Para não esquecer...

PEDOFILIA CLERICAL (2)

O problema da pedofilia não é só o problema de umas centenas de padres que pecaram contra a moral. Uma confissão teria resolvido tudo, segundo a teologia e a pastoral. E então teriam razão os que, como neste Blog, se desunham por mostrar que a maior parte dos padres não são pedófilos, como se o problema estivesse na quantidade. Há padres e freiras excepcionais. Posso dar fé disso. Um botão de amostra: agora que já não há câmaras de televisão no Haiti, a maior parte dos que continuam a arriscar a vida e a saúde, são padres e freiras. Os caçadores de dividendos políticos saíram do país no avião que levou as últimas câmaras. O meu aplauso para esses religiosos. Mas é uma autêntica canalhada usar esse bom exemplo para enterrar, minimizar ou fazer esquecer o crime hediondo da pedofilia de muitos outros padres.

A arrogância é a catarata do espírito. Quem a padece vê tudo búzio, como se diz na minha aldeia. O problema agrava-se quando o paciente passa a defender com unhas e dentes a opacidade das coisas e a defender como cristalinas as coisas baças.

Os que ainda têm algum pudor e não se atrevem a tapar o céu com a mão, dedicam-se então a tentar defender a honestidade e inocência dos jerarcas eclesiásticos como se deles dependesse a bondade e autenticidade da própria Igreja.

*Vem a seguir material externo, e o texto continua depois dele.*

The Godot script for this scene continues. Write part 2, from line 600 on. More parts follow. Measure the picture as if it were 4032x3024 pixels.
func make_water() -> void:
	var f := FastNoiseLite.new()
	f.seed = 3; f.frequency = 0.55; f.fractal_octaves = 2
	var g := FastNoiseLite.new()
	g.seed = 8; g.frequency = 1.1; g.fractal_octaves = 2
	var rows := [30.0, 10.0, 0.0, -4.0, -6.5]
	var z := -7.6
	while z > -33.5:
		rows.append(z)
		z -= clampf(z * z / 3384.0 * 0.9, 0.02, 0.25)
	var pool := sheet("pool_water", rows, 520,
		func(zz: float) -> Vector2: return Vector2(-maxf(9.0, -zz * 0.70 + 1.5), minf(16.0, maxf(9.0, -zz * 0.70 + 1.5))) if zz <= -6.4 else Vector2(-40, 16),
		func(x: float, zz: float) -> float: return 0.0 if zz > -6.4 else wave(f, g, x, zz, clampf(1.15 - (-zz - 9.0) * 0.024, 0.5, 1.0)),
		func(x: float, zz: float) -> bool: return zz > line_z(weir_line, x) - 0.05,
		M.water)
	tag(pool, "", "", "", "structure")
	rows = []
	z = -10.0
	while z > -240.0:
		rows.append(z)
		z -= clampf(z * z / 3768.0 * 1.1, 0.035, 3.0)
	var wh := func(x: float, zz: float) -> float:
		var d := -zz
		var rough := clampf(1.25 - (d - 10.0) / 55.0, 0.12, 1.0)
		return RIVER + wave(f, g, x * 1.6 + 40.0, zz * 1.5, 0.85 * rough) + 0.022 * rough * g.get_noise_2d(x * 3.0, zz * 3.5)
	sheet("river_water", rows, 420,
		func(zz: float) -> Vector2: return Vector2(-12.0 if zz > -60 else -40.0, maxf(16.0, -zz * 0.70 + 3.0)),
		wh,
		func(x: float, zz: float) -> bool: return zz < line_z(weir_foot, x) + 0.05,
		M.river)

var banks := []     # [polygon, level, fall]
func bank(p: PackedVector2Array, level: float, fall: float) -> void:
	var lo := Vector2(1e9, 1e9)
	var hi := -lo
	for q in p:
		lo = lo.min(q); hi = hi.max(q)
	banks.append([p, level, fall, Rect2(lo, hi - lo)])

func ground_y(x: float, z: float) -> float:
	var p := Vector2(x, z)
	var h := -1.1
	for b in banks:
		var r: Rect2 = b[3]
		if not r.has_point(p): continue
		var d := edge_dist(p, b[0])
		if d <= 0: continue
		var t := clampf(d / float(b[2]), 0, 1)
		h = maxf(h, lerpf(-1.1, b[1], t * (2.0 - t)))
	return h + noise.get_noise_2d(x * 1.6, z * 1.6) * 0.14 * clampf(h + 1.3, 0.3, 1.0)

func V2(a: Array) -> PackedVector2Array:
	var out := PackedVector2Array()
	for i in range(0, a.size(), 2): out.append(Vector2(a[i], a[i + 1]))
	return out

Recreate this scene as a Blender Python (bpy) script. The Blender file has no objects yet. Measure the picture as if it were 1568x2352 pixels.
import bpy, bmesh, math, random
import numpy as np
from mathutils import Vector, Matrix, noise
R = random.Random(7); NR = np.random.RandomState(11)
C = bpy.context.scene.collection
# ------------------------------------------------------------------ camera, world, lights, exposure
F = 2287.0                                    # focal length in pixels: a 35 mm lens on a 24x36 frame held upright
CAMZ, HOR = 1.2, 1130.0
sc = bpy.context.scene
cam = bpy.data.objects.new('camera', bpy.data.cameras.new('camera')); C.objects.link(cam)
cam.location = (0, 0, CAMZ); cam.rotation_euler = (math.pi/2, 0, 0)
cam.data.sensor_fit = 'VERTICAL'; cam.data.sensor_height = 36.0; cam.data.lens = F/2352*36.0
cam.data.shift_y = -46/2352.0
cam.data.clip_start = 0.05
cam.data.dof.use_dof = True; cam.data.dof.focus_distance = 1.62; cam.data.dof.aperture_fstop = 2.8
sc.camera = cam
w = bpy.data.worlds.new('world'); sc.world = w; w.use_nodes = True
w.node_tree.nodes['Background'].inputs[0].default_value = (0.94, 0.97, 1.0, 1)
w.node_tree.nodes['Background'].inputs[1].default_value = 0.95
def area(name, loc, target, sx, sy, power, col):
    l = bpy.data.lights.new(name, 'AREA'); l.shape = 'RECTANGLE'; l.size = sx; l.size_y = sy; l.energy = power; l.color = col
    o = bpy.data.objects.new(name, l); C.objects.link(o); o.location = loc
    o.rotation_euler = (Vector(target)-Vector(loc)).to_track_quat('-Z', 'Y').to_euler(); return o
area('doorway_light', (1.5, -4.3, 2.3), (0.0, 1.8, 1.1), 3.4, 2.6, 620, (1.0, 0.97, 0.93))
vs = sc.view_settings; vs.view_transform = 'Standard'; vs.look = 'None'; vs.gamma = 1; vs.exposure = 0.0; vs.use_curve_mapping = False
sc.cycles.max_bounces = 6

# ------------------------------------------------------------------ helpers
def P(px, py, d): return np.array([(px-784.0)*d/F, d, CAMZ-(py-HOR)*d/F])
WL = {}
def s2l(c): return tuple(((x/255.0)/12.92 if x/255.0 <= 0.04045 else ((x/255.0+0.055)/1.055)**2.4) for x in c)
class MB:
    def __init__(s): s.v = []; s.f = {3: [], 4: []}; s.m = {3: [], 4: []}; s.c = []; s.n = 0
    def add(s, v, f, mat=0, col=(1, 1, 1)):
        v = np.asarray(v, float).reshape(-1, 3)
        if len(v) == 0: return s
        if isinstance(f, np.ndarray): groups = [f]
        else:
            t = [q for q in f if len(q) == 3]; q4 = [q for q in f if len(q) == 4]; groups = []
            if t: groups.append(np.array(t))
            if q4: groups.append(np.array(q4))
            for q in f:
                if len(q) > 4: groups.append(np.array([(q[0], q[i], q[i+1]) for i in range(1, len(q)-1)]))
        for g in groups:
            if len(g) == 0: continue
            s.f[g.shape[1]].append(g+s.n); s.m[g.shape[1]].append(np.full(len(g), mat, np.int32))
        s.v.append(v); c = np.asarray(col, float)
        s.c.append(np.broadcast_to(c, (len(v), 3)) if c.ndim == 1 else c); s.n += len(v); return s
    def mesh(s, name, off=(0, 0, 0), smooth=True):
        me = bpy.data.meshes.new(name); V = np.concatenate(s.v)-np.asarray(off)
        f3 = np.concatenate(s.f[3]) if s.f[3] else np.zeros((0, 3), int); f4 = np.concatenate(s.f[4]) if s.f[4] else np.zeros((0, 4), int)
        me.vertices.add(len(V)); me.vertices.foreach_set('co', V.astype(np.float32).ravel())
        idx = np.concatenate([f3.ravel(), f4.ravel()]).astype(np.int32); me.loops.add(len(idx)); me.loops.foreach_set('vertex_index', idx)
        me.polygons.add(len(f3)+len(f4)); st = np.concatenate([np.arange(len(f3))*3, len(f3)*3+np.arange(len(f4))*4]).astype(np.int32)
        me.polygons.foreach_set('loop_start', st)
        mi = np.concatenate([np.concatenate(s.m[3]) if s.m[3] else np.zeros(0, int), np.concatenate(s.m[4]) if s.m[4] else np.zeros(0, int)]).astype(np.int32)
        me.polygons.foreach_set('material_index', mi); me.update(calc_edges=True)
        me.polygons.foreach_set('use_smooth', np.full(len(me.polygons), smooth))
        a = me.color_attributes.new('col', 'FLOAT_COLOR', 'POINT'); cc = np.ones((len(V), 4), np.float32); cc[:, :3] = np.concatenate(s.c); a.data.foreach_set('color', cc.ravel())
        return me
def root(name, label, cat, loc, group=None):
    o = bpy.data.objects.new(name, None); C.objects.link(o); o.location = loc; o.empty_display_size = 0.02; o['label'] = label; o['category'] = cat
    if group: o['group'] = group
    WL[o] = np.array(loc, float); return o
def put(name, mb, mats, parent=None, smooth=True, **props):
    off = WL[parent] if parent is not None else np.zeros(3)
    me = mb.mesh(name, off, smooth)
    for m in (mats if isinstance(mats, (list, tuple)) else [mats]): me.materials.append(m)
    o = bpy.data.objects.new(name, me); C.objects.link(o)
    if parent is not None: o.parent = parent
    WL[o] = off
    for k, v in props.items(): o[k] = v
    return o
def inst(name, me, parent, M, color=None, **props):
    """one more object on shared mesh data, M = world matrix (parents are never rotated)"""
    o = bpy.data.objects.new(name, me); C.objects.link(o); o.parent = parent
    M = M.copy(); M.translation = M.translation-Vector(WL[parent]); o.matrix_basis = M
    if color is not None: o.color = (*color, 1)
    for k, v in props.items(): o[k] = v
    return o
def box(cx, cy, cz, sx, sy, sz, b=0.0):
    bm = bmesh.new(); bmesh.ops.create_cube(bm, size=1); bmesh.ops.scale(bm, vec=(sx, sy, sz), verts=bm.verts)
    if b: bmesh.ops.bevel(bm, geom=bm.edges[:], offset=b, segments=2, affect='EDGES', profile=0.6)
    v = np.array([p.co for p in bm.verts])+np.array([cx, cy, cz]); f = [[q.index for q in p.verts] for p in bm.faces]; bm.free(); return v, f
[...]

Ou seja, é preciso impedir a todo o custo
[e isso implica até o uso da mentira]
que o caso da pedofilia possa beliscar o Papa ou algum dos altos executivos do Vaticano
[porque os casos de jerarcas como o Arcebispo de Boston são atenuados pela distância e não fazem mossa].
Como não se pode sustentar a defesa com a negação dos factos, desvia-se o assunto e afirma-se que um grupo de malvados se organizou para fazer mal ao Santo Padre e à Igreja que ele dirige. Ou seja, que o arcebispo Ratzinger tenha protegido um pedófilo não é nada, comparado com o dano que lhe pode fazer a notícia, portanto: morte ao mensageiro porque mentiroso. Mas quem será realmente o mentiroso, o que deu a notícia ou o que a desmentiu atirando a responsabilidade para as costas de um secretário do então arcebispo? Vejamos: a notícia foi confirmada. No tempo em que Ratzinger era arcebispo, um padre pedófilo da sua Diocese foi enviado para outra paróquia, sem qualquer pena canónica e sem ter sido denunciado à autoridade civil. Duas graves decisões confirmadas, mas logo esvaziadas quando se tenta ilibar o arcebispo, informando que a transferência foi feita sem o seu conhecimento. Quem isto afirma comete dois pecados: mente e abusa da simplicidade dos crentes. A transferência de um padre é da competência do Ordinário do Lugar e a nomeação tem que estar assinada por ele. Ou seja, o padre pedófilo só foi aceite na outra paróquia porque levava uma nomeação assinada pelo arcebispo Ratzinger. Quem conhece os meandros da burocracia diocesana sabe perfeitamente que no caso de um padre pedófilo ninguém daria um passo sem o conhecimento e consentimento do arcebispo. E ninguém acredita que um Ratzinger assinasse de cruz a nomeação de um padre pedófilo.

Sei perfeitamente que no fundo o que estava em causa não era proteger o padre pedófilo, mas sim a Igreja. Só que essa protecção se fez sobre os escombros de dezenas de crianças.

Sirva de corroboração o hediondo caso de um grupo de miúdos cubanos violados no Estado da Florida por um padre também cubano. Essas crianças chegaram à Florida como tendo sido arrebatadas ao comunismo! O pedófilo nunca foi incomodado.

No caso da pedofilia do clero, a entidade mais interessada em pôr tudo em pratos limpos devia ser o próprio Vaticano, se não por um imperativo de compaixão e justiça, pelo menos pelo respeito devido à dignidade desses milhares de padres e freiras que leal e honestamente dão o melhor de si. A sua existência e acção não devem ser usadas para calar ou minimizar as acusações; ao contrário, deveriam ser um incentivo para que toda a verdade saia à luz do dia. A sua coragem de sempre exige a coragem dos seus superiores neste momento.